Monday, February 17, 2014

The Domovoi: The Spider



The Domovoi, a Twine game by Kevin Snow, has been released. Over the next couple of weeks, I'll be posting my art and sketches from the game. If you haven't checked it out yet, please go take a look -- it's free and short!

Around the time that I began work on The Domovoi last summer, I was also playing through a PS2 RPG called Wizardry: Tale of the Forsaken Land. It was a solid little dungeon crawler with a ton of neat ideas (some that actually influenced this year's Might and Magic X: Legacy), but one of the things that struck me the most was the wonderful art style. The game takes place in a ruined kingdom wracked by a recent supernatural calamity, and I thought that the visuals (particularly the hand-painted shop interiors) did a great job of capturing a quiet atmosphere of desolation and despair. There's a ghostly sort of quality to the artwork that I thought would be a good fit for The Domovoi as well.



Interesting side note: Katsuya Terada, the character designer and one of the principal artists on TotFL, is better known for the illustration work he did for The Legend of Zelda: Link's Awakening. His Zelda artwork influenced Kevin and George Kavallines in the Kou update for Matul Remrit.

Anyway, I liked TotFL a lot and began referencing it almost as much as period works by Russian artists. I don't think I was successful in capturing a hand-painted look, but I did draw a lot of inspiration from the muted, washed-out color palette and the moody lighting. I think the influence began to show most strongly around when I started drawing the spider.


Concept artwork for the spider, which diverged a lot from the original commission notes (which simply called for spider eyes and a web in the darkness). In one of our early conversations, Kevin talked about how The Domovoi was, in a way, a critique and subversion of the way choices are usually presented in games. This immediately put me in mind of Bioware (probably the industry's biggest offender when it comes to so-called "false choices"), which led to me trying to draw the spider using one of the typical "conversation cameras" from their later games:


(Okay, technically it's a KotOR 2 screenshot -- and stolen from one of the game's best LPs no less -- but all things considered I prefer having an Obsidian example sitting here.)


The final illustration.

I'm still a little bit unsure about how well the perspective reads in the composition. The thought would be that the "camera" would be set very close to the spider (who might be on some kind of ledge), and the rest of the elements are some distance behind her. I suppose she ended up looking a little big, but luckily Kevin didn't think it was a problem.

It took me a few tries to figure out the spider.
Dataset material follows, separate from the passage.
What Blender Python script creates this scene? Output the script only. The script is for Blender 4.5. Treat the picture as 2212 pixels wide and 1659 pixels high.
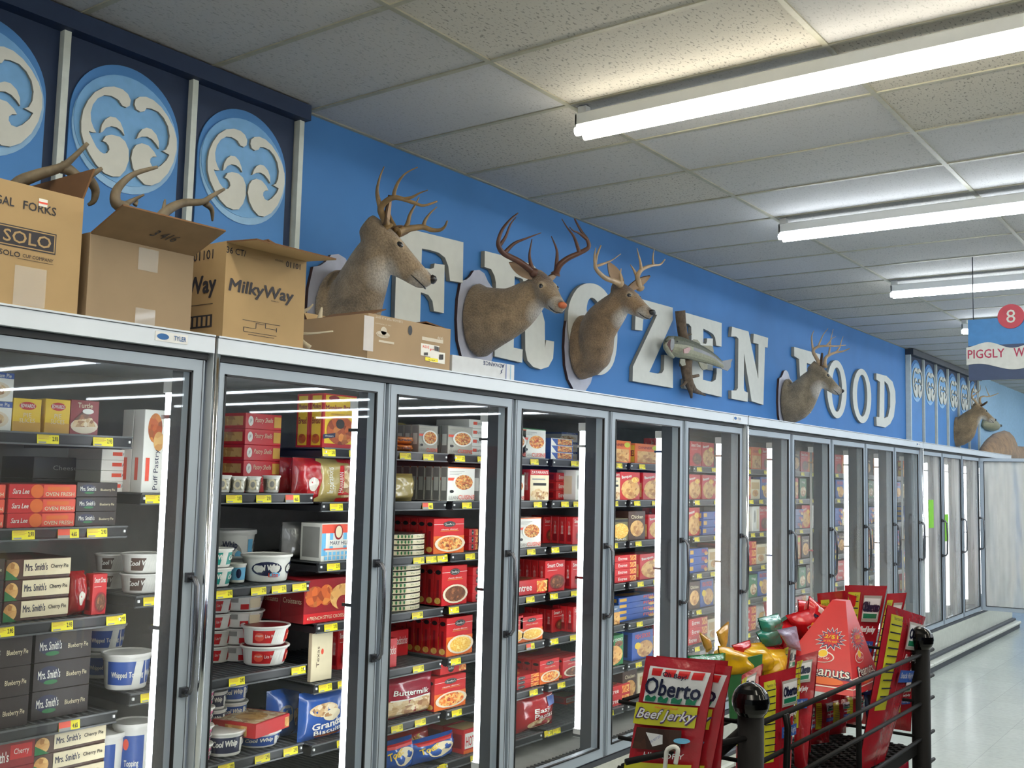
import bpy, math, random
from mathutils import Vector, Matrix, noise
sc = bpy.context.scene
for o in list(bpy.data.objects): bpy.data.objects.remove(o)
C = sc.collection
R = random.Random(7)
PI = math.pi
# ------------------------------------------------------------ camera, world, exposure
EYE = Vector((0, 0, 1.64))
YAW, PIT, ROL, FPX, CX, CY = .9327, .09, .0241, 2228.5, 1106, 829.5
FW = Vector((math.cos(PIT)*math.sin(YAW), math.cos(PIT)*math.cos(YAW), math.sin(PIT)))
r0 = Vector((math.cos(YAW), -math.sin(YAW), 0)); u0 = r0.cross(FW)
RT = r0*math.cos(ROL) + u0*math.sin(ROL); UP = -r0*math.sin(ROL) + u0*math.cos(ROL)
cam = bpy.data.cameras.new('camera'); co = bpy.data.objects.new('camera', cam); C.objects.link(co)
cam.sensor_width = 36; cam.lens = FPX/2212*36; cam.clip_start = .05; cam.clip_end = 100
M = Matrix((RT, UP, -FW)).transposed().to_4x4(); M.translation = EYE; co.matrix_world = M
sc.camera = co
w = bpy.data.worlds.new('world'); sc.world = w; w.use_nodes = True
w.node_tree.nodes['Background'].inputs[0].default_value = (.75, .8, .9, 1)
w.node_tree.nodes['Background'].inputs[1].default_value = .03
sc.view_settings.view_transform = 'Standard'; sc.view_settings.look = 'None'
sc.view_settings.gamma = 1; sc.view_settings.use_curve_mapping = False
sc.view_settings.exposure = 0.12
TUBE_E = 27.0      # ceiling tubes
CASE_E = 13.0      # freezer tubes

def ray(x, y): return FW + RT*((x-CX)/FPX) - UP*((y-CY)/FPX)
def PY(x, y, Y): d = ray(x, y); return EYE + d*(Y/d.y)
def PX(x, y, X): d = ray(x, y); return EYE + d*(X/d.x)
def PZ(x, y, Z): d = ray(x, y); return EYE + d*((Z-EYE.z)/d.z)
def PN(x, y, p, n): d = ray(x, y); return EYE + d*((p-EYE).dot(n)/d.dot(n))
ZF = {'a1': (0, 720, 3.457), 'a2': (0, 1180, 3.463), 'b1': (440, 740, 3.607), 'b2': (440, 1180, 3.463),
      'c1': (820, 820, 3.95), 'c2': (820, 1220, 3.78), 'd1': (1090, 860, 4.149), 'd2': (1090, 1240, 3.96),
      'e': (1460, 900, 2.941), 'z1': (0, 0, 3.16), 'z2': (0, 300, 2.989), 'z3': (640, 340, 3.318), 'z4': (1180, 500, 4.366),
      'z5': (1640, 620, 3.858), 'r1': (1360, 1400, 6.406), 'r2': (1640, 1380, 5.53), 'r3': (1500, 1250, 7.373), 'r4': (1740, 1250, 7.54),
      's': (2040, 640, 7.54)}
def Z(k, x, y): o = ZF[k]; return (o[0]+x/o[2], o[1]+y/o[2])

# ------------------------------------------------------------ materials
MT = {}
def mat(name, col, rough=.6, metal=0, var=.06, scale=20, emit=0, bump=0, spec=.5, coat=0):
    if name in MT: return MT[name]
    m = bpy.data.materials.new(name); m.use_nodes = True; nt = m.node_tree; b = nt.nodes['Principled BSDF']
    b.inputs['Roughness'].default_value = rough; b.inputs['Metallic'].default_value = metal
    b.inputs['Specular IOR Level'].default_value = spec; b.inputs['Coat Weight'].default_value = coat
    tc = nt.nodes.new('ShaderNodeTexCoord'); nz = nt.nodes.new('ShaderNodeTexNoise'); nz.inputs['Scale'].default_value = scale
    nz.inputs['Detail'].default_value = 4
    nt.links.new(tc.outputs['Object'], nz.inputs['Vector'])
    rp = nt.nodes.new('ShaderNodeValToRGB'); nt.links.new(nz.outputs['Fac'], rp.inputs[0])
    rp.color_ramp.elements[0].position = .3; rp.color_ramp.elements[1].position = .7
    rp.color_ramp.elements[0].color = tuple(c*(1-var) for c in col)+(1,)
    rp.color_ramp.elements[1].color = tuple(min(1, c*(1+var)) for c in col)+(1,)
    nt.links.new(rp.outputs[0], b.inputs['Base Color'])
    if emit:
        b.inputs['Emission Color'].default_value = tuple(col)+(1,); b.inputs['Emission Strength'].default_value = emit
    if bump:
        bp = nt.nodes.new('ShaderNodeBump'); bp.inputs['Strength'].default_value = bump; bp.inputs['Distance'].default_value = .01
        nt.links.new(nz.outputs['Fac'], bp.inputs['Height']); nt.links.new(bp.outputs[0], b.inputs['Normal'])
    MT[name] = m; return m
def s2l(r, g, b): return tuple(((c/255)/12.92 if c/255 <= .04045 else ((c/255+.055)/1.055)**2.4) for c in (r, g, b))
def col(name, r, g, b, **k): return mat(name, s2l(r, g, b), **k)
def foodmat(name, cols, scale=90):
    m = bpy.data.materials.new(name); m.use_nodes = True; nt = m.node_tree; b = nt.nodes['Principled BSDF']
    b.inputs['Roughness'].default_value = .45
    tc = nt.nodes.new('ShaderNodeTexCoord'); v = nt.nodes.new('ShaderNodeTexVoronoi'); v.inputs['Scale'].default_value = scale
    nz = nt.nodes.new('ShaderNodeTexNoise'); nz.inputs['Scale'].default_value = scale*.4
    mx = nt.nodes.new('ShaderNodeVectorMath'); mx.operation = 'ADD'
    sm = nt.nodes.new('ShaderNodeVectorMath'); sm.operation = 'SCALE'; sm.inputs['Scale'].default_value = .03
    nt.links.new(tc.outputs['Object'], nz.inputs['Vector']); nt.links.new(nz.outputs['Color'], sm.inputs[0])
    nt.links.new(tc.outputs['Object'], mx.inputs[0]); nt.links.new(sm.outputs[0], mx.inputs[1]); nt.links.new(mx.outputs[0], v.inputs['Vector'])
    sp = nt.nodes.new('ShaderNodeSeparateColor'); nt.links.new(v.outputs['Color'], sp.inputs[0])
    rp = nt.nodes.new('ShaderNodeValToRGB'); rp.color_ramp.interpolation = 'LINEAR'
    while len(rp.color_ramp.elements) < len(cols): rp.color_ramp.elements.new(.5)
    for i, c in enumerate(cols):
        rp.color_ramp.elements[i].position = i/(len(cols)-1); rp.color_ramp.elements[i].color = s2l(*c)+(1,)
    nt.links.new(sp.outputs[0], rp.inputs[0]); nt.links.new(rp.outputs[0], b.inputs['Base Color']); MT[name] = m; return m
def emis(name, c, s):
    m = bpy.data.materials.new(name); m.use_nodes = True; nt = m.node_tree; nt.nodes.clear()
    e = nt.nodes.new('ShaderNodeEmission'); e.inputs[0].default_value = tuple(c)+(1,); e.inputs[1].default_value = s
    o = nt.nodes.new('ShaderNodeOutputMaterial'); nt.links.new(e.outputs[0], o.inputs[0]); MT[name] = m; return m
def glassmat(name, fog=0, fcol=(.8, .8, .78), lo=.45, hi=.7, nscale=(2, 2, .5)):
    m = bpy.data.materials.new(name); m.use_nodes = True; nt = m.node_tree; nt.nodes.clear(); N = nt.nodes.new; L = nt.links.new
    t = N('ShaderNodeBsdfTransparent'); t.inputs[0].default_value = (.96, .98, .97, 1); g = N('ShaderNodeBsdfGlossy'); g.inputs['Roughness'].default_value = .015
    lw = N('ShaderNodeLayerWeight'); lw.inputs[0].default_value = .5; pw_ = N('ShaderNodeMath'); pw_.operation = 'POWER'; pw_.inputs[1].default_value = 5
    f = N('ShaderNodeMath'); f.operation = 'MULTIPLY_ADD'; f.inputs[1].default_value = .6; f.inputs[2].default_value = .035
    L(lw.outputs['Facing'], pw_.inputs[0]); L(pw_.outputs[0], f.inputs[0]); mx = N('ShaderNodeMixShader'); o = N('ShaderNodeOutputMaterial')
    L(f.outputs[0], mx.inputs[0]); L(t.outputs[0], mx.inputs[1]); L(g.outputs[0], mx.inputs[2])
    if fog:
        d = N('ShaderNodeBsdfTranslucent'); d.inputs[0].default_value = fcol+(1,); d2 = N('ShaderNodeBsdfDiffuse'); d2.inputs[0].default_value = fcol+(1,)
        dm = N('ShaderNodeMixShader'); dm.inputs[0].default_value = .35; L(d.outputs[0], dm.inputs[1]); L(d2.outputs[0], dm.inputs[2])
        tc = N('ShaderNodeTexCoord'); mp = N('ShaderNodeMapping'); mp.inputs['Scale'].default_value = nscale
        nz = N('ShaderNodeTexNoise'); nz.inputs['Scale'].default_value = 2; mr = N('ShaderNodeMapRange')
        mr.inputs[1].default_value = lo; mr.inputs[2].default_value = hi; mr.inputs[3].default_value = fog*.45; mr.inputs[4].default_value = fog
        L(tc.outputs['Object'], mp.inputs[0]); L(mp.outputs[0], nz.inputs['Vector']); L(nz.outputs['Fac'], mr.inputs[0])
        m2 = N('ShaderNodeMixShader'); L(mr.outputs[0], m2.inputs[0]); L(mx.outputs[0], m2.inputs[1]); L(dm.outputs[0], m2.inputs[2]); L(m2.outputs[0], o.inputs[0])
    else: L(mx.outputs[0], o.inputs[0])
    MT[name] = m; return m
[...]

It was my intention to make her look a bit mysterious, but not sinister or threatening -- she's only trying to look out for her brood, after all. I also tried to pose her forelimbs in what I hoped could be suggestive of someone trying to make a deal.
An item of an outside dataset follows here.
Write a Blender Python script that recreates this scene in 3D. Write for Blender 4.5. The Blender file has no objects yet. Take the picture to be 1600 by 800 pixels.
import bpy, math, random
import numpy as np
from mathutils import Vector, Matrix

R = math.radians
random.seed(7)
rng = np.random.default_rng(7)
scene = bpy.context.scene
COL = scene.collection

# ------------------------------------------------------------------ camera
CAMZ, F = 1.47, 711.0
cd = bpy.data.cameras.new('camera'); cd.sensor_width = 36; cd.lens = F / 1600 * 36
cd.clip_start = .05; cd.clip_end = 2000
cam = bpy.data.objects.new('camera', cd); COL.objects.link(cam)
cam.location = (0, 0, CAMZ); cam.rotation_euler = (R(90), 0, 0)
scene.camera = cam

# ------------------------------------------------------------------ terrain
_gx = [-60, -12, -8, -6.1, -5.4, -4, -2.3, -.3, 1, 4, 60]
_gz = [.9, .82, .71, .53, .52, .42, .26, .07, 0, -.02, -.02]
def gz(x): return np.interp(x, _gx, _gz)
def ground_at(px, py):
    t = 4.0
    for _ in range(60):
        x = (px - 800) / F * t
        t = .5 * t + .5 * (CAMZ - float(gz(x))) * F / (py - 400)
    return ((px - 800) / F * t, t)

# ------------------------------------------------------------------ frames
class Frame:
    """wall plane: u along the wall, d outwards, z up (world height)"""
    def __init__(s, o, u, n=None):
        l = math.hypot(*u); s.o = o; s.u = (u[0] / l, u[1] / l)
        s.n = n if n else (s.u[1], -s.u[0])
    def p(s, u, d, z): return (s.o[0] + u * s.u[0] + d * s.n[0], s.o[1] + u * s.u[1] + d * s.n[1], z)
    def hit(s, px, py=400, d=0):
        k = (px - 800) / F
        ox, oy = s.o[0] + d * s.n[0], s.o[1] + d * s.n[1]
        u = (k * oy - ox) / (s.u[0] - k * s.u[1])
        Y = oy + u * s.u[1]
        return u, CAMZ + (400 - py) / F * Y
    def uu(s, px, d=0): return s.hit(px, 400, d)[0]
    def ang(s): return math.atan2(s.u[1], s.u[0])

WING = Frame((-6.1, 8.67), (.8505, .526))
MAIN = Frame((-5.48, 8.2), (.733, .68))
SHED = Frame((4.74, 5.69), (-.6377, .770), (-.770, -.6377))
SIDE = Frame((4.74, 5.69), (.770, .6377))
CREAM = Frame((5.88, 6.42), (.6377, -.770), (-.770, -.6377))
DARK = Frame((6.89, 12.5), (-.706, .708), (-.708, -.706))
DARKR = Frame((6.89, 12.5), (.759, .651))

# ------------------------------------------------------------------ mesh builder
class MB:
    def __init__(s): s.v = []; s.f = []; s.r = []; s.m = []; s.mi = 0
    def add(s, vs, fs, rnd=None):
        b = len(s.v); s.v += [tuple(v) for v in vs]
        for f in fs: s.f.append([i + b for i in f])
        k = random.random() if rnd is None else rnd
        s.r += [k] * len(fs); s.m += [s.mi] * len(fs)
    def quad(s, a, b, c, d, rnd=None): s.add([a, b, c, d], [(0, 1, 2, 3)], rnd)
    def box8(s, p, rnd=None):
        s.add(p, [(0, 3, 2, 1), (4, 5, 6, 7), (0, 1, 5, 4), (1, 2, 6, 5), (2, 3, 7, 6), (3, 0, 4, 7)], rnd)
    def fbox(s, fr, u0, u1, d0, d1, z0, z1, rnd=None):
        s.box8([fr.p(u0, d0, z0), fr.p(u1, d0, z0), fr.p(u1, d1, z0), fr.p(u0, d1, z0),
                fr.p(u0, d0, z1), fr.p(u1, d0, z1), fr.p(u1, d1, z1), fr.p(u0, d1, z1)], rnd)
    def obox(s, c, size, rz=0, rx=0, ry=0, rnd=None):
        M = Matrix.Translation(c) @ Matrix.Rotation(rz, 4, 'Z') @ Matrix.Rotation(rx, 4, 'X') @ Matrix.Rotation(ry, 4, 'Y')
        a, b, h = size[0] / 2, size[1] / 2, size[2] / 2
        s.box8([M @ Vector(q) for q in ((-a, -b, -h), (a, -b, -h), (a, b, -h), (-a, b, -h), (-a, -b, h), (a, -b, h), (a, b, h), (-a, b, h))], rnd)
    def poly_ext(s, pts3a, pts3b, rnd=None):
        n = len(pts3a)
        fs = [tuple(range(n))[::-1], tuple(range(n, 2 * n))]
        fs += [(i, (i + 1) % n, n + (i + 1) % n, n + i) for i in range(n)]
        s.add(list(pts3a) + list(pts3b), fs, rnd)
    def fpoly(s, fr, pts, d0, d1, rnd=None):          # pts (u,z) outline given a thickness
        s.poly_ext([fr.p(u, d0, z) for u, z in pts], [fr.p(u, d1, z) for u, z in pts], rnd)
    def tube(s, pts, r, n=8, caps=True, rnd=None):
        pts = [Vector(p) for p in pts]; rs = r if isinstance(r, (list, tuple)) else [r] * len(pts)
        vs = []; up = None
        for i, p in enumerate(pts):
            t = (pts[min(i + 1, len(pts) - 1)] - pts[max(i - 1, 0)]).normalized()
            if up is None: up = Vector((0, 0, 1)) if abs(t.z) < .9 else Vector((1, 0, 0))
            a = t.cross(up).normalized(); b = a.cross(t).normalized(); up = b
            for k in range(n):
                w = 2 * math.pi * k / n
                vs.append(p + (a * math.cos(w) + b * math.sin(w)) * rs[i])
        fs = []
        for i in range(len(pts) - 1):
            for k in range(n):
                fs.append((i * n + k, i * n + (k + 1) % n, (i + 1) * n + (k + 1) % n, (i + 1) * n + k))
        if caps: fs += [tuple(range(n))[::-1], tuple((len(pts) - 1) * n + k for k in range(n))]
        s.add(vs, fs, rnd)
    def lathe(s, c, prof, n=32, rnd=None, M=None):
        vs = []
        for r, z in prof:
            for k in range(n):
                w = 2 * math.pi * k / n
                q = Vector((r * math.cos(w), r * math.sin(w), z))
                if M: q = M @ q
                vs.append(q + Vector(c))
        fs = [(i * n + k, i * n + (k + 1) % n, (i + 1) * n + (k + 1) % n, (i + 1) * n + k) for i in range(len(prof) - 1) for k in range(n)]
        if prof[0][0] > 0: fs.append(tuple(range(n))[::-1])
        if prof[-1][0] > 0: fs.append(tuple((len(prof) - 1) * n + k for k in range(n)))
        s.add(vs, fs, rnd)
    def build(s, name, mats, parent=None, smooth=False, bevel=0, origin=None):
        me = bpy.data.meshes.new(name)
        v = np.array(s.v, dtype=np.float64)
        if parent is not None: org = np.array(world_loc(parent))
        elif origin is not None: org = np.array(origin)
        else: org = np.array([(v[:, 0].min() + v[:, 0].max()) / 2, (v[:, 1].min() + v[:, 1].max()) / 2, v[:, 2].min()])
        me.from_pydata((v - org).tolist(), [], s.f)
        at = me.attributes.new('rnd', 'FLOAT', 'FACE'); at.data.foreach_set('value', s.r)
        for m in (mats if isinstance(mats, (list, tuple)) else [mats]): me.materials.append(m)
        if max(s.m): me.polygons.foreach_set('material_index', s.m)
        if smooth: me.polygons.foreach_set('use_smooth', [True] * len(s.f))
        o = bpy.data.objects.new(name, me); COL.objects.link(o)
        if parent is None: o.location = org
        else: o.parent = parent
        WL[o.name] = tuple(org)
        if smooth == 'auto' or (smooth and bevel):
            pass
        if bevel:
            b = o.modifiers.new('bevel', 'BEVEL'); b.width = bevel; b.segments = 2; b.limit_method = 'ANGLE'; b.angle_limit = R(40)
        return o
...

One of the many variations of the spider illustration.

A few things to note about the spider illustration: it's one of the more reactive sequences in the story, and it incorporates a lot of scenic details from the text (for instance, you can see the "unskilled cut" in the windowsill that gave her access). I ended up drawing more variations for the different possible states than any other illustration in The Domovoi:

  • The web can be small, large, or broken, depending on whether or not the domovoi permits the spider to stay.
  • The spider can be in the frame or gone, also depending on the above.
  • The window can be intact or shattered, depending on the progress within the story.
It was sometimes a bit challenging keeping my Photoshop layers straight here, and Kevin and I had a minor panic when we realized we were missing a few states, but overall I learned a lot from managing all of these pieces.